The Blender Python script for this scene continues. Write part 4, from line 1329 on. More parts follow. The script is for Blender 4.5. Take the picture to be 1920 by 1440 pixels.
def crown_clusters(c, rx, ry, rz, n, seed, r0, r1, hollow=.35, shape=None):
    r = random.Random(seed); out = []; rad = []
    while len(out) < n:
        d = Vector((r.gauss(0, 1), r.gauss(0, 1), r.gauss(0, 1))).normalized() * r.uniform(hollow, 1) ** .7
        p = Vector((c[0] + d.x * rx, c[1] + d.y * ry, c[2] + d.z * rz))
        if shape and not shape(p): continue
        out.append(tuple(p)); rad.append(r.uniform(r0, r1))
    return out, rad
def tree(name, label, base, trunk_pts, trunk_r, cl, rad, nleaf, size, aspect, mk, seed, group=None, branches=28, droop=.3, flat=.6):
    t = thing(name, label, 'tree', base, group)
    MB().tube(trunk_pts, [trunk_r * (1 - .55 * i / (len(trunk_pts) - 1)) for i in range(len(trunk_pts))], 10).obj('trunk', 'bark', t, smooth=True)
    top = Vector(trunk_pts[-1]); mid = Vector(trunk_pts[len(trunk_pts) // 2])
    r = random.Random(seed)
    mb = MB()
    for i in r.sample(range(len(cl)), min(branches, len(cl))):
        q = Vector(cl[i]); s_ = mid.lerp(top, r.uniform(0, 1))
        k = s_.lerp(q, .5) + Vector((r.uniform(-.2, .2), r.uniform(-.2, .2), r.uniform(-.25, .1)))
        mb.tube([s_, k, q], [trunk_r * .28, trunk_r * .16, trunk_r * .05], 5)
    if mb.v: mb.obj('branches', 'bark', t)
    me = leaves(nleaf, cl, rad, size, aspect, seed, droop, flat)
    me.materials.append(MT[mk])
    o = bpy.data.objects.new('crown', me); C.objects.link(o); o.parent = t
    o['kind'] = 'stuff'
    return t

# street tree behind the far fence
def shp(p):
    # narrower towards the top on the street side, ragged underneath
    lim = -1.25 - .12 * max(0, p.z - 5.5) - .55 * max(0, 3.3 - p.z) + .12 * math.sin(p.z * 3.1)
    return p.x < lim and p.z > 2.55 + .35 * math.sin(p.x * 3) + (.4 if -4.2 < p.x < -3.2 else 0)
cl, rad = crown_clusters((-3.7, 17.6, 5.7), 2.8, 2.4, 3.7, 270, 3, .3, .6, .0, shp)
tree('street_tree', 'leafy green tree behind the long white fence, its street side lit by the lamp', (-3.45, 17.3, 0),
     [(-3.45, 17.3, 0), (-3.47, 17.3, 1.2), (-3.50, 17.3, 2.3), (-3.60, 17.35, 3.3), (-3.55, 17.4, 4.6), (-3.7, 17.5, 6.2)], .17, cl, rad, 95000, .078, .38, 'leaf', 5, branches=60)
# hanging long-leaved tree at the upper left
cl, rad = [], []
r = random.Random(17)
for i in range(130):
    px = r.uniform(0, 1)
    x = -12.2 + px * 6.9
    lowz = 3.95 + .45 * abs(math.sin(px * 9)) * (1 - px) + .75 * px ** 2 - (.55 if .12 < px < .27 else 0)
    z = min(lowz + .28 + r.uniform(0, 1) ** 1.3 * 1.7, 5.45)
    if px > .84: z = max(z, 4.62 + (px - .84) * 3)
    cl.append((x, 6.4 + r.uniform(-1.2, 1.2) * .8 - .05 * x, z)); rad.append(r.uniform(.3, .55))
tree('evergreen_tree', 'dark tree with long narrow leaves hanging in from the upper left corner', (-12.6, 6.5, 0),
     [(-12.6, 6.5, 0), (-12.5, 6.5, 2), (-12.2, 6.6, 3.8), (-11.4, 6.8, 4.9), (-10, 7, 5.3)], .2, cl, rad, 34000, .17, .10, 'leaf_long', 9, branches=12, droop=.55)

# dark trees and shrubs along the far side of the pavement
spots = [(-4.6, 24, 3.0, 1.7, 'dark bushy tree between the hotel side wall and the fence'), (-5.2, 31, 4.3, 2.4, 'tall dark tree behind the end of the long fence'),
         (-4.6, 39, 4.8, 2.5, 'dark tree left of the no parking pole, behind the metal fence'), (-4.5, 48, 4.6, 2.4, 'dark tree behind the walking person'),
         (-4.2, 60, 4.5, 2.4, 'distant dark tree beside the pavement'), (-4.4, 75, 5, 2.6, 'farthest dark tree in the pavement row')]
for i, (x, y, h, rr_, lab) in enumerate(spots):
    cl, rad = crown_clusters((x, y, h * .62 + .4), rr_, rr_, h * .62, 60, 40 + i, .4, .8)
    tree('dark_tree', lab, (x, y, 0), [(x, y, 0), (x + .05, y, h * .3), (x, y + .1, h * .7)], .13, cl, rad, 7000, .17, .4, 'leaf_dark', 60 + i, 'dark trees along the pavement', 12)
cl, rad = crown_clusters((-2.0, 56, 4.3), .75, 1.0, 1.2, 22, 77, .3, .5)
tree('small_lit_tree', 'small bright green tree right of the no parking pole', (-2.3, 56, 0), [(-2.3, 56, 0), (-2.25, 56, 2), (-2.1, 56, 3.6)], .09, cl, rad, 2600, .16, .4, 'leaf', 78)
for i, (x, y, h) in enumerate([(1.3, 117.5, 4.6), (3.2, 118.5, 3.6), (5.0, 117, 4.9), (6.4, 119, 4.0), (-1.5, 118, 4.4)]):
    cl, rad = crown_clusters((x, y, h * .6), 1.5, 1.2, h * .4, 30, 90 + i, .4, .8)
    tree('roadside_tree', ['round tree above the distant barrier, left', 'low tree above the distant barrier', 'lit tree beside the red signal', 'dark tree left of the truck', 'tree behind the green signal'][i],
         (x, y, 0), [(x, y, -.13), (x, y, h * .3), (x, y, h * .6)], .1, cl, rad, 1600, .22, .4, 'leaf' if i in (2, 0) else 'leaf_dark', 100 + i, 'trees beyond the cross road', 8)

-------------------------

Reproduce the material precisely, including every line.

The Blender Python script for this scene continues. Write part 4, from line 1329 on. More parts follow. The script is for Blender 4.5. Take the picture to be 1920 by 1440 pixels.
def crown_clusters(c, rx, ry, rz, n, seed, r0, r1, hollow=.35, shape=None):
    r = random.Random(seed); out = []; rad = []
    while len(out) < n:
        d = Vector((r.gauss(0, 1), r.gauss(0, 1), r.gauss(0, 1))).normalized() * r.uniform(hollow, 1) ** .7
        p = Vector((c[0] + d.x * rx, c[1] + d.y * ry, c[2] + d.z * rz))
        if shape and not shape(p): continue
        out.append(tuple(p)); rad.append(r.uniform(r0, r1))
    return out, rad
def tree(name, label, base, trunk_pts, trunk_r, cl, rad, nleaf, size, aspect, mk, seed, group=None, branches=28, droop=.3, flat=.6):
    t = thing(name, label, 'tree', base, group)
    MB().tube(trunk_pts, [trunk_r * (1 - .55 * i / (len(trunk_pts) - 1)) for i in range(len(trunk_pts))], 10).obj('trunk', 'bark', t, smooth=True)
    top = Vector(trunk_pts[-1]); mid = Vector(trunk_pts[len(trunk_pts) // 2])
    r = random.Random(seed)
    mb = MB()
    for i in r.sample(range(len(cl)), min(branches, len(cl))):
        q = Vector(cl[i]); s_ = mid.lerp(top, r.uniform(0, 1))
        k = s_.lerp(q, .5) + Vector((r.uniform(-.2, .2), r.uniform(-.2, .2), r.uniform(-.25, .1)))
        mb.tube([s_, k, q], [trunk_r * .28, trunk_r * .16, trunk_r * .05], 5)
    if mb.v: mb.obj('branches', 'bark', t)
    me = leaves(nleaf, cl, rad, size, aspect, seed, droop, flat)
    me.materials.append(MT[mk])
    o = bpy.data.objects.new('crown', me); C.objects.link(o); o.parent = t
    o['kind'] = 'stuff'
    return t

# street tree behind the far fence
def shp(p):
    # narrower towards the top on the street side, ragged underneath
    lim = -1.25 - .12 * max(0, p.z - 5.5) - .55 * max(0, 3.3 - p.z) + .12 * math.sin(p.z * 3.1)
    return p.x < lim and p.z > 2.55 + .35 * math.sin(p.x * 3) + (.4 if -4.2 < p.x < -3.2 else 0)
cl, rad = crown_clusters((-3.7, 17.6, 5.7), 2.8, 2.4, 3.7, 270, 3, .3, .6, .0, shp)
tree('street_tree', 'leafy green tree behind the long white fence, its street side lit by the lamp', (-3.45, 17.3, 0),
     [(-3.45, 17.3, 0), (-3.47, 17.3, 1.2), (-3.50, 17.3, 2.3), (-3.60, 17.35, 3.3), (-3.55, 17.4, 4.6), (-3.7, 17.5, 6.2)], .17, cl, rad, 95000, .078, .38, 'leaf', 5, branches=60)
# hanging long-leaved tree at the upper left
cl, rad = [], []
r = random.Random(17)
for i in range(130):
    px = r.uniform(0, 1)
    x = -12.2 + px * 6.9
    lowz = 3.95 + .45 * abs(math.sin(px * 9)) * (1 - px) + .75 * px ** 2 - (.55 if .12 < px < .27 else 0)
    z = min(lowz + .28 + r.uniform(0, 1) ** 1.3 * 1.7, 5.45)
    if px > .84: z = max(z, 4.62 + (px - .84) * 3)
    cl.append((x, 6.4 + r.uniform(-1.2, 1.2) * .8 - .05 * x, z)); rad.append(r.uniform(.3, .55))
tree('evergreen_tree', 'dark tree with long narrow leaves hanging in from the upper left corner', (-12.6, 6.5, 0),
     [(-12.6, 6.5, 0), (-12.5, 6.5, 2), (-12.2, 6.6, 3.8), (-11.4, 6.8, 4.9), (-10, 7, 5.3)], .2, cl, rad, 34000, .17, .10, 'leaf_long', 9, branches=12, droop=.55)

# dark trees and shrubs along the far side of the pavement
spots = [(-4.6, 24, 3.0, 1.7, 'dark bushy tree between the hotel side wall and the fence'), (-5.2, 31, 4.3, 2.4, 'tall dark tree behind the end of the long fence'),
         (-4.6, 39, 4.8, 2.5, 'dark tree left of the no parking pole, behind the metal fence'), (-4.5, 48, 4.6, 2.4, 'dark tree behind the walking person'),
         (-4.2, 60, 4.5, 2.4, 'distant dark tree beside the pavement'), (-4.4, 75, 5, 2.6, 'farthest dark tree in the pavement row')]
for i, (x, y, h, rr_, lab) in enumerate(spots):
    cl, rad = crown_clusters((x, y, h * .62 + .4), rr_, rr_, h * .62, 60, 40 + i, .4, .8)
    tree('dark_tree', lab, (x, y, 0), [(x, y, 0), (x + .05, y, h * .3), (x, y + .1, h * .7)], .13, cl, rad, 7000, .17, .4, 'leaf_dark', 60 + i, 'dark trees along the pavement', 12)
cl, rad = crown_clusters((-2.0, 56, 4.3), .75, 1.0, 1.2, 22, 77, .3, .5)
tree('small_lit_tree', 'small bright green tree right of the no parking pole', (-2.3, 56, 0), [(-2.3, 56, 0), (-2.25, 56, 2), (-2.1, 56, 3.6)], .09, cl, rad, 2600, .16, .4, 'leaf', 78)
for i, (x, y, h) in enumerate([(1.3, 117.5, 4.6), (3.2, 118.5, 3.6), (5.0, 117, 4.9), (6.4, 119, 4.0), (-1.5, 118, 4.4)]):
    cl, rad = crown_clusters((x, y, h * .6), 1.5, 1.2, h * .4, 30, 90 + i, .4, .8)
    tree('roadside_tree', ['round tree above the distant barrier, left', 'low tree above the distant barrier', 'lit tree beside the red signal', 'dark tree left of the truck', 'tree behind the green signal'][i],
         (x, y, 0), [(x, y, -.13), (x, y, h * .3), (x, y, h * .6)], .1, cl, rad, 1600, .22, .4, 'leaf' if i in (2, 0) else 'leaf_dark', 100 + i, 'trees beyond the cross road', 8)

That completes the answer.